* Task brief *
The entire listing is to be repeated verbatim.
========================
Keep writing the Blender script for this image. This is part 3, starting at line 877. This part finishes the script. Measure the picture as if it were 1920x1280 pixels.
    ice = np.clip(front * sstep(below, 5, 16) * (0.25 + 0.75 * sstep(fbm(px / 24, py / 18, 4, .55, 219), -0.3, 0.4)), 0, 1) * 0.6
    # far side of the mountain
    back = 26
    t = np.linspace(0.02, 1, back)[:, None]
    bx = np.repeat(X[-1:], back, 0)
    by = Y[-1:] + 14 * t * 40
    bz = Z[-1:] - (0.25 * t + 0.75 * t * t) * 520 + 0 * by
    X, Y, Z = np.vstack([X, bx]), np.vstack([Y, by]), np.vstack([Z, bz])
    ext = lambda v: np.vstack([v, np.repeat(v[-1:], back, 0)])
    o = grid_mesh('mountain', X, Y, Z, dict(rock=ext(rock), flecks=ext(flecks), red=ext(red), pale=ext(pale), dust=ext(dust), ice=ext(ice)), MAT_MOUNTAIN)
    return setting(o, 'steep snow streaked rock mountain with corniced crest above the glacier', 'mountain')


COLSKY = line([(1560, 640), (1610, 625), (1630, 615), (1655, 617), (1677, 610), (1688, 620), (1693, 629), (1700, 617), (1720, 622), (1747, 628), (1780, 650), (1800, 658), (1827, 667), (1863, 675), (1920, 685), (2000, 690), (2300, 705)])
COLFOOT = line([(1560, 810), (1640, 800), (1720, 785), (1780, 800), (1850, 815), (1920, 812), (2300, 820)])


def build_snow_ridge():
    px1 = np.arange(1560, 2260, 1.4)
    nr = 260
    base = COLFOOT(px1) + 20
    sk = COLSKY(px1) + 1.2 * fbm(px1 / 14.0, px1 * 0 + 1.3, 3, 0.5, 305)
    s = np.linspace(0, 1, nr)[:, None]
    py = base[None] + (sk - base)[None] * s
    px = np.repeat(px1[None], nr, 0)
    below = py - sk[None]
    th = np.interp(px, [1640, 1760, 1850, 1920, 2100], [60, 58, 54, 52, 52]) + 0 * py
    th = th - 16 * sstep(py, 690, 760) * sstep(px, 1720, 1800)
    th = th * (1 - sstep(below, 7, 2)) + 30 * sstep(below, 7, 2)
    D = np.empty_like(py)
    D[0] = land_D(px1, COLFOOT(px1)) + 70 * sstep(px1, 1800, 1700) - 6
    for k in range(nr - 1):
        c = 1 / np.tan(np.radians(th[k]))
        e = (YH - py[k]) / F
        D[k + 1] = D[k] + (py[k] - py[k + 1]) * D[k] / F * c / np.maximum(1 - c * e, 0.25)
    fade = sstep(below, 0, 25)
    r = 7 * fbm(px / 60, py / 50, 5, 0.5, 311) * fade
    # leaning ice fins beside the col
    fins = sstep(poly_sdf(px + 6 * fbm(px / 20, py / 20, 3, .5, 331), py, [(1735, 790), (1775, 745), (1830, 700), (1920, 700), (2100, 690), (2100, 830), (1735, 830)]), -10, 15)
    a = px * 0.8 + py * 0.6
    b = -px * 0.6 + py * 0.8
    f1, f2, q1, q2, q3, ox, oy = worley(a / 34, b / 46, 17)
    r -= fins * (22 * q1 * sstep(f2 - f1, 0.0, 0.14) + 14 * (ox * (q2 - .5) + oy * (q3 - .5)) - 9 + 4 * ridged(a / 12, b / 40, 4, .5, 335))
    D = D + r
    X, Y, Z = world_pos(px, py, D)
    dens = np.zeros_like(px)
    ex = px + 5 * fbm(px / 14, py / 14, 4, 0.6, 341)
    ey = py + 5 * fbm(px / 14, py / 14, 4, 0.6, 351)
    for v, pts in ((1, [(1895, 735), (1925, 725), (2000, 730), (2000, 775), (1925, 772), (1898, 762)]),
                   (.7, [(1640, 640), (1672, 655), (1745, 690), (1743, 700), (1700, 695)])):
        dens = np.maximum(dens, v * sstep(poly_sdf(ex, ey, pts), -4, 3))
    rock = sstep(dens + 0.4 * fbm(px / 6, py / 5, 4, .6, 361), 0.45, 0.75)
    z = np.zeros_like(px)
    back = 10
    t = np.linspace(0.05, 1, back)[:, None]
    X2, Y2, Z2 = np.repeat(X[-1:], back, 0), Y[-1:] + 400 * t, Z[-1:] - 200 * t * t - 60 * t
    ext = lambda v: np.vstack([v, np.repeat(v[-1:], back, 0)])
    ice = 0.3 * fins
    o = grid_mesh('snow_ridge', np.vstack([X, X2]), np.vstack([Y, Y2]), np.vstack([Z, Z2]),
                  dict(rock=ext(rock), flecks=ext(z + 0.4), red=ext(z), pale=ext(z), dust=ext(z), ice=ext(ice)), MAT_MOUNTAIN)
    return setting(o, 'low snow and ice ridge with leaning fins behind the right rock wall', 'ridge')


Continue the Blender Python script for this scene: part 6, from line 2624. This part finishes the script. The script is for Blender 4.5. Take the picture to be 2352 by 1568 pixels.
========================
* Response *
Keep writing the Blender script for this image. This is part 3, starting at line 877. This part finishes the script. Measure the picture as if it were 1920x1280 pixels.
    ice = np.clip(front * sstep(below, 5, 16) * (0.25 + 0.75 * sstep(fbm(px / 24, py / 18, 4, .55, 219), -0.3, 0.4)), 0, 1) * 0.6
    # far side of the mountain
    back = 26
    t = np.linspace(0.02, 1, back)[:, None]
    bx = np.repeat(X[-1:], back, 0)
    by = Y[-1:] + 14 * t * 40
    bz = Z[-1:] - (0.25 * t + 0.75 * t * t) * 520 + 0 * by
    X, Y, Z = np.vstack([X, bx]), np.vstack([Y, by]), np.vstack([Z, bz])
    ext = lambda v: np.vstack([v, np.repeat(v[-1:], back, 0)])
    o = grid_mesh('mountain', X, Y, Z, dict(rock=ext(rock), flecks=ext(flecks), red=ext(red), pale=ext(pale), dust=ext(dust), ice=ext(ice)), MAT_MOUNTAIN)
    return setting(o, 'steep snow streaked rock mountain with corniced crest above the glacier', 'mountain')


COLSKY = line([(1560, 640), (1610, 625), (1630, 615), (1655, 617), (1677, 610), (1688, 620), (1693, 629), (1700, 617), (1720, 622), (1747, 628), (1780, 650), (1800, 658), (1827, 667), (1863, 675), (1920, 685), (2000, 690), (2300, 705)])
COLFOOT = line([(1560, 810), (1640, 800), (1720, 785), (1780, 800), (1850, 815), (1920, 812), (2300, 820)])


def build_snow_ridge():
    px1 = np.arange(1560, 2260, 1.4)
    nr = 260
    base = COLFOOT(px1) + 20
    sk = COLSKY(px1) + 1.2 * fbm(px1 / 14.0, px1 * 0 + 1.3, 3, 0.5, 305)
    s = np.linspace(0, 1, nr)[:, None]
    py = base[None] + (sk - base)[None] * s
    px = np.repeat(px1[None], nr, 0)
    below = py - sk[None]
    th = np.interp(px, [1640, 1760, 1850, 1920, 2100], [60, 58, 54, 52, 52]) + 0 * py
    th = th - 16 * sstep(py, 690, 760) * sstep(px, 1720, 1800)
    th = th * (1 - sstep(below, 7, 2)) + 30 * sstep(below, 7, 2)
    D = np.empty_like(py)
    D[0] = land_D(px1, COLFOOT(px1)) + 70 * sstep(px1, 1800, 1700) - 6
    for k in range(nr - 1):
        c = 1 / np.tan(np.radians(th[k]))
        e = (YH - py[k]) / F
        D[k + 1] = D[k] + (py[k] - py[k + 1]) * D[k] / F * c / np.maximum(1 - c * e, 0.25)
    fade = sstep(below, 0, 25)
    r = 7 * fbm(px / 60, py / 50, 5, 0.5, 311) * fade
    # leaning ice fins beside the col
    fins = sstep(poly_sdf(px + 6 * fbm(px / 20, py / 20, 3, .5, 331), py, [(1735, 790), (1775, 745), (1830, 700), (1920, 700), (2100, 690), (2100, 830), (1735, 830)]), -10, 15)
    a = px * 0.8 + py * 0.6
    b = -px * 0.6 + py * 0.8
    f1, f2, q1, q2, q3, ox, oy = worley(a / 34, b / 46, 17)
    r -= fins * (22 * q1 * sstep(f2 - f1, 0.0, 0.14) + 14 * (ox * (q2 - .5) + oy * (q3 - .5)) - 9 + 4 * ridged(a / 12, b / 40, 4, .5, 335))
    D = D + r
    X, Y, Z = world_pos(px, py, D)
    dens = np.zeros_like(px)
    ex = px + 5 * fbm(px / 14, py / 14, 4, 0.6, 341)
    ey = py + 5 * fbm(px / 14, py / 14, 4, 0.6, 351)
    for v, pts in ((1, [(1895, 735), (1925, 725), (2000, 730), (2000, 775), (1925, 772), (1898, 762)]),
                   (.7, [(1640, 640), (1672, 655), (1745, 690), (1743, 700), (1700, 695)])):
        dens = np.maximum(dens, v * sstep(poly_sdf(ex, ey, pts), -4, 3))
    rock = sstep(dens + 0.4 * fbm(px / 6, py / 5, 4, .6, 361), 0.45, 0.75)
    z = np.zeros_like(px)
    back = 10
    t = np.linspace(0.05, 1, back)[:, None]
    X2, Y2, Z2 = np.repeat(X[-1:], back, 0), Y[-1:] + 400 * t, Z[-1:] - 200 * t * t - 60 * t
    ext = lambda v: np.vstack([v, np.repeat(v[-1:], back, 0)])
    ice = 0.3 * fins
    o = grid_mesh('snow_ridge', np.vstack([X, X2]), np.vstack([Y, Y2]), np.vstack([Z, Z2]),
                  dict(rock=ext(rock), flecks=ext(z + 0.4), red=ext(z), pale=ext(z), dust=ext(z), ice=ext(ice)), MAT_MOUNTAIN)
    return setting(o, 'low snow and ice ridge with leaning fins behind the right rock wall', 'ridge')


Continue the Blender Python script for this scene: part 6, from line 2624. This part finishes the script. The script is for Blender 4.5. Take the picture to be 2352 by 1568 pixels.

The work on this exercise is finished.